Individual liberty

Britain, like other Western nations, values its citizens’ abilities to make their own choices. Yet Britons cannot do exactly as they like. What is liberty, and how much of it do we have?

  • What do we mean by individual liberty?

    Individual liberty means each of us having the freedom to make our own choices and do what we want – within reason. As long as we respect the other three British values and the rights of others, then we are free to pursue our ambitions, and follow our own volition.

  • What is the difference between human rights and liberties?

    The difference is subtle, and the two terms are often used interchangeably. It could be said that human rights are fundamental principles which allow one to lead a dignified life, free from discrimination and violence — such as the right to free speech, or the prohibition of torture. They apply to all humans. The specific freedoms granted by a state to its citizens with the aim of protecting those rights are often called civil liberties.

  • Does everyone in the world have the same rights?

    Officially, yes. That is the idea behind the term “human rights”.

    In 1948, the UN adopted the Universal Declaration of Human Rights (UDHR), declaring it a “common standard of achievement for all peoples and all nations”. The document establishes principles such as the right to an adequate standard of living, the freedom from arbitrary arrest and the right to privacy.

    Yet while the UDHR forms the basis of many international treaties, it has no real legal force.

    In any case, its rights are violated every day across the world. For example, a recent report by the UN revealed that there are still over 40 million slaves in the world. Yet Article 4 of the UDHR states: “No one shall be held in slavery or servitude; slavery and the slave trade shall be prohibited in all their forms.”

  • What prompted the UN to write the declaration?

    In the wake of the horrors of World War Two and the Holocaust, governments around the world wanted to make sure that these atrocities never happened again.

    The United Nations was created in 1945 to “promote international cooperation and to create and maintain international order”. In the same year, the UN Human Rights Commission was established, with former US First Lady Eleanor Roosevelt as its chair, in order to create the UDHR. The declaration officially came into effect on 10 December 1948.

  • What are our liberties in Britain?

    To give just a few examples: we can vote for whoever we like, move around the world freely, say whatever we want and spend time with anyone. These rights are fundamental to democracy, which is underpinned by the rights to vote, speak and associate freely.

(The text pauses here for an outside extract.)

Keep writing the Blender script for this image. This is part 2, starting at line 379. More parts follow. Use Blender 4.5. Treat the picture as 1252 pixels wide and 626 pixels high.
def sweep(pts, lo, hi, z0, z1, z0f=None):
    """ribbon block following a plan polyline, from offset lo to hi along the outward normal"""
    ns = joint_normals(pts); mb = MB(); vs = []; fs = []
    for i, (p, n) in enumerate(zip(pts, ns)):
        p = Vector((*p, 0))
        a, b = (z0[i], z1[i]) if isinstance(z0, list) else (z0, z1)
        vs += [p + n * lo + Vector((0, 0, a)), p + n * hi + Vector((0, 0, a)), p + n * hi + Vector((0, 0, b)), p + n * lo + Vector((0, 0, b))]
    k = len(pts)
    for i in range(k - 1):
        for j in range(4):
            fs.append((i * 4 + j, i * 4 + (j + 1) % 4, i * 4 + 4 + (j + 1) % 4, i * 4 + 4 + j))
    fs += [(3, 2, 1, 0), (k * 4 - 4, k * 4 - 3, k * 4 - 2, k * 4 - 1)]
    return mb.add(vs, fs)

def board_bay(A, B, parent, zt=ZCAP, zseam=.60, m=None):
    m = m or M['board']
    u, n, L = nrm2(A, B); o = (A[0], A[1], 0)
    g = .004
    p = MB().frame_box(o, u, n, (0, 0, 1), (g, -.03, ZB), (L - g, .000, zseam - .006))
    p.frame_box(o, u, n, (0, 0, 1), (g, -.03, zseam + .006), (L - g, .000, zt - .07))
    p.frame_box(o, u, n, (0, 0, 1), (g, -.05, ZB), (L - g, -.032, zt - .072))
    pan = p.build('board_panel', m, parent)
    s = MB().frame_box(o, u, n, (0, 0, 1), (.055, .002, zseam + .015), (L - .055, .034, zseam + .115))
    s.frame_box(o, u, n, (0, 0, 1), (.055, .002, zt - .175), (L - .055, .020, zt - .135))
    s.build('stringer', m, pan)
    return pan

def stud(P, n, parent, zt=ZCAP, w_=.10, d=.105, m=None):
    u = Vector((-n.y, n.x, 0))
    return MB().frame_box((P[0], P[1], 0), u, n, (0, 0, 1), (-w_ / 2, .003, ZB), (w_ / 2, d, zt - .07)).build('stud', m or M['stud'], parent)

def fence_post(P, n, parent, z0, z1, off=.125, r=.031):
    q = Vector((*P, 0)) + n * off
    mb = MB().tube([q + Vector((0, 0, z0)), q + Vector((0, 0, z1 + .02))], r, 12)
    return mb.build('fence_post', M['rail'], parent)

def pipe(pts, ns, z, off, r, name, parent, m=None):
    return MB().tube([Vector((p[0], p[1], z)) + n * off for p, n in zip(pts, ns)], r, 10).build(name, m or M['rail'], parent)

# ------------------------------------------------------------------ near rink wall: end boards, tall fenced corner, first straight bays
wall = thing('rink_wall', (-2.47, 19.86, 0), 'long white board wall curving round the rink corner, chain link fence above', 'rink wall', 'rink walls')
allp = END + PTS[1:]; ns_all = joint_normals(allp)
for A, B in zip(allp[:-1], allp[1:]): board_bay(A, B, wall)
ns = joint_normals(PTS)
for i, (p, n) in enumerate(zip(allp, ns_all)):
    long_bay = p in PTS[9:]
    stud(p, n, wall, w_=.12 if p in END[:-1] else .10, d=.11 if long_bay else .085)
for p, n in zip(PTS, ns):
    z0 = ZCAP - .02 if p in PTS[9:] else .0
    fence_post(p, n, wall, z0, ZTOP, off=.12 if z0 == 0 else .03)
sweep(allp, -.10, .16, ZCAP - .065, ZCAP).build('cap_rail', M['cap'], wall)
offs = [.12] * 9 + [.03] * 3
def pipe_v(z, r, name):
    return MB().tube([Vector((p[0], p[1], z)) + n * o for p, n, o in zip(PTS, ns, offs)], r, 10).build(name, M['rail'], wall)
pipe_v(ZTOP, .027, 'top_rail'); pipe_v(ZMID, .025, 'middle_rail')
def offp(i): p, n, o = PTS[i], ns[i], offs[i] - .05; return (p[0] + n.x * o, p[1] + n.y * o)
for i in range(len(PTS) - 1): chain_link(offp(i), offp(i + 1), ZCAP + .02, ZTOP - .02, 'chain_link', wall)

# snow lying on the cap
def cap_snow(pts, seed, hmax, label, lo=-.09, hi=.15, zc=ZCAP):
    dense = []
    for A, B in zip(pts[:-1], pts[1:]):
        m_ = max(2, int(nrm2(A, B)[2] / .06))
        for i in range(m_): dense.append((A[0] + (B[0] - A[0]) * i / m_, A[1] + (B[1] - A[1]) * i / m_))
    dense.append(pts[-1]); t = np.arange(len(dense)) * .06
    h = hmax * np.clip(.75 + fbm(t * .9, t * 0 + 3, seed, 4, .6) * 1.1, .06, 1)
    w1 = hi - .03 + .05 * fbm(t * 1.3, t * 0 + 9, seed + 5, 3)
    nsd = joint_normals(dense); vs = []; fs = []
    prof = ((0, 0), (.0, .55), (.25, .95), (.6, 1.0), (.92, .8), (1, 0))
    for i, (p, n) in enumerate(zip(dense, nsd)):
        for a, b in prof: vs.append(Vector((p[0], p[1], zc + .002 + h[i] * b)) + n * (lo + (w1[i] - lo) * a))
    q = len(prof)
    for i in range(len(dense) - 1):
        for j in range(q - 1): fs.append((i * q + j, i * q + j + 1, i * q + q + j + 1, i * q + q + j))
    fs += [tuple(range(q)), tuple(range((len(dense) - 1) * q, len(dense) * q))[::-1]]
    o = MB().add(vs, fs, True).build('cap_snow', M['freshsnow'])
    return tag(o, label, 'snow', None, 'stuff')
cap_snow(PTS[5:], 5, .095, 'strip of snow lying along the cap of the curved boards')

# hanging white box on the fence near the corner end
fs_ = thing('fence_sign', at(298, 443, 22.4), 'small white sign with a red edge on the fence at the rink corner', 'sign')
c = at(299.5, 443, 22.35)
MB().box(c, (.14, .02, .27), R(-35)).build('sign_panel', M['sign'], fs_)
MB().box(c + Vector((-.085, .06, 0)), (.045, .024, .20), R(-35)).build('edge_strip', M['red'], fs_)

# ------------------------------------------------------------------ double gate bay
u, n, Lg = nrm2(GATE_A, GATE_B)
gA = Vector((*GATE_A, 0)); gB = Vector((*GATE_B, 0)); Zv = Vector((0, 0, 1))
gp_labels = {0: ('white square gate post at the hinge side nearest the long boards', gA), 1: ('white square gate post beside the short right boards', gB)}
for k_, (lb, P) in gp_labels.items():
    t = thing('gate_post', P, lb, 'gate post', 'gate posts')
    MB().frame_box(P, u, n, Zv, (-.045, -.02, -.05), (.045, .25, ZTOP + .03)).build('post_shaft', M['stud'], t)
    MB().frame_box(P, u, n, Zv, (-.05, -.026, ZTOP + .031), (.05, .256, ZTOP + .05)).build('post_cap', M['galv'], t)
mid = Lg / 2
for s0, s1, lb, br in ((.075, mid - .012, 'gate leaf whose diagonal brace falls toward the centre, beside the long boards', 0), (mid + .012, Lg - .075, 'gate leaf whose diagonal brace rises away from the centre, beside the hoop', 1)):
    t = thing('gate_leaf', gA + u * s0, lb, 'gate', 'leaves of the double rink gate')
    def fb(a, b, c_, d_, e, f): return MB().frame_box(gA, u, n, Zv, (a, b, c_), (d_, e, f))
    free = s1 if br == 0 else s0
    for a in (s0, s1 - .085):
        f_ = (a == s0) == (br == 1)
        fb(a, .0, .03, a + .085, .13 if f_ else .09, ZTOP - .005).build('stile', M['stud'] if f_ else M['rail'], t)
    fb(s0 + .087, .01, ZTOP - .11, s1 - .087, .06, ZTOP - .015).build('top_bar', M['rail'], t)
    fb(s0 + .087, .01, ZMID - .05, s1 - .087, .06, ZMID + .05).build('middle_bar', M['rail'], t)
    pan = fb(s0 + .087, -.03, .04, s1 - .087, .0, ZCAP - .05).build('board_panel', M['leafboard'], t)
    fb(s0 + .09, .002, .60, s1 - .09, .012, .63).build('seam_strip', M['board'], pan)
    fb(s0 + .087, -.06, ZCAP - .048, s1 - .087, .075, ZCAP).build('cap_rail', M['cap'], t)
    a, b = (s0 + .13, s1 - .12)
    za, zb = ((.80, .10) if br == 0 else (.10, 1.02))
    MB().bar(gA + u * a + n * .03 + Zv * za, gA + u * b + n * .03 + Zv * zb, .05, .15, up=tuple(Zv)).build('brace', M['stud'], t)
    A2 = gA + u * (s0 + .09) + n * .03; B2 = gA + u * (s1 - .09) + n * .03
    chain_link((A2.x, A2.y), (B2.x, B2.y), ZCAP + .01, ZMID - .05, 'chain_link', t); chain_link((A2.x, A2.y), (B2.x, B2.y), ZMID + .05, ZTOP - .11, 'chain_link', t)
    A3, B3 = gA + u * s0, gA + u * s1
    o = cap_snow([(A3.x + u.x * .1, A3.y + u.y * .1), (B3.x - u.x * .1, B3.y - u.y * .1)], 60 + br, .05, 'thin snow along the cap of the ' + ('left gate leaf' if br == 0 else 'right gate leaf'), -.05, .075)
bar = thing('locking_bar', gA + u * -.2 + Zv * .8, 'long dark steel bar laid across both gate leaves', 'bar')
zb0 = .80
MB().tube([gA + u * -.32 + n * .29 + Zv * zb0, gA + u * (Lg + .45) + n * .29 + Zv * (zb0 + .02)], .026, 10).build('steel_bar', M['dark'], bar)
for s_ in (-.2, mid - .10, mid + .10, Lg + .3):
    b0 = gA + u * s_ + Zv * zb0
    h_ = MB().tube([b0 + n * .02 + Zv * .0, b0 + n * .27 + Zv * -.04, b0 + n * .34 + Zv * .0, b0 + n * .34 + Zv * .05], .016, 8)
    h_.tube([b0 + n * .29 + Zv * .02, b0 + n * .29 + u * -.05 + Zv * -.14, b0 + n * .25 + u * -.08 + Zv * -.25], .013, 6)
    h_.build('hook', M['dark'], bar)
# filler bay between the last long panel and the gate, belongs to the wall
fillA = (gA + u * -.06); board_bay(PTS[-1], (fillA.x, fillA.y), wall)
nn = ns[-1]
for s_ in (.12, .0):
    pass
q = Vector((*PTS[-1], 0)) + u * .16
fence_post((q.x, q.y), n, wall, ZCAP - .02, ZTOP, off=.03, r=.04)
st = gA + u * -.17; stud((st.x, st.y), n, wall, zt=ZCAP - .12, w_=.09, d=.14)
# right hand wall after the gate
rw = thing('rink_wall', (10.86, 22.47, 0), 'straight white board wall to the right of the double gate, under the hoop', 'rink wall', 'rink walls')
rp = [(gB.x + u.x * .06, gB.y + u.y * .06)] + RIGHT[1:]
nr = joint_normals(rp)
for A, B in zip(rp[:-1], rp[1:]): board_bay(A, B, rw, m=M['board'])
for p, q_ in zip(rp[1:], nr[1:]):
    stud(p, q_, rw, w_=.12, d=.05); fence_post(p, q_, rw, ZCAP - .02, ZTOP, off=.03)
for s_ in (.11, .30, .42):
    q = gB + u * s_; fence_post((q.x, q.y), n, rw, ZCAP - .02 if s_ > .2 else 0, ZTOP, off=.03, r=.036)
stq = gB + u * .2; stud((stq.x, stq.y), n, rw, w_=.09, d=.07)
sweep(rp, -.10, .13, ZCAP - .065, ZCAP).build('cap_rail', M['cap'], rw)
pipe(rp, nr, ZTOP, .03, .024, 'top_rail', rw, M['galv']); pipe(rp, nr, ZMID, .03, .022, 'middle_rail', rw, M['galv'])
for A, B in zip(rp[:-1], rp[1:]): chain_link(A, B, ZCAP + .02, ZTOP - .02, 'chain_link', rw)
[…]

  • Have we always had these liberties?

    They have developed over time, with a few important milestones along the way.

    The first really significant moment was the signing of the Magna Carta in 1215, which included rights like the freedom from arrest with no reason.

    Another important step was the 1689 Bill of Rights, which set down the freedom from “cruel and unusual punishment” and the freedom to protest, among other freedoms.

    Slavery was abolished in the British Empire in 1833, while sex between men was decriminalised in 1967.

  • How are they protected?

    The UK Government respects the UDHR, but the country fleshes out its stance on human rights with specific policies. The European Convention on Human Rights was incorporated into British law in 1998, in the form of the Human Rights Act.

    There has been some controversy over the act in recent years. As Home Secretary, Theresa May wanted to scrap it. She argued that it was too limiting, and stopped Britain from dealing effectively with foreign criminals or suspected terrorists (the Act blocked their deportation).

You Decide

  1. Should anyone be denied certain rights? If so, who and which rights?


  1. As a class, come up with a list of rights you think all humans should have. Then compare your list with the UDHR (see Become An Expert).

Word Watch

Universal Declaration of Human Rights
Seen as one of the most important documents in history, the UDHR has been translated into over 500 languages since 1948.
World War Two
Over 60 million people died in the war. And it was not only soldiers: civilians suffered from invasions and aerial bombing.
Around six million Jews died at the hands of the Nazis between 1941 and 1945. Other groups were also targeted by Hitler, including Romany gypsies, disabled people and homosexuals. The word “Holocaust” comes from two Greek words meaning “whole” and “burnt”.
Eleanor Roosevelt
The wife of the 32nd President of the USA, Franklin Delano Roosevelt. Eleanor became known in her own right for her commitment to humanitarian causes. While drafting the UDHR, she reportedly worked her aides so hard that the delegate from Panama asked her to remember that “United Nations delegates have human rights too!”.
Magna Carta
See the briefing on the rule of law for more information.
Sex between men
Sex between women was never legally banned in the UK, although lesbians have faced plenty of discrimination.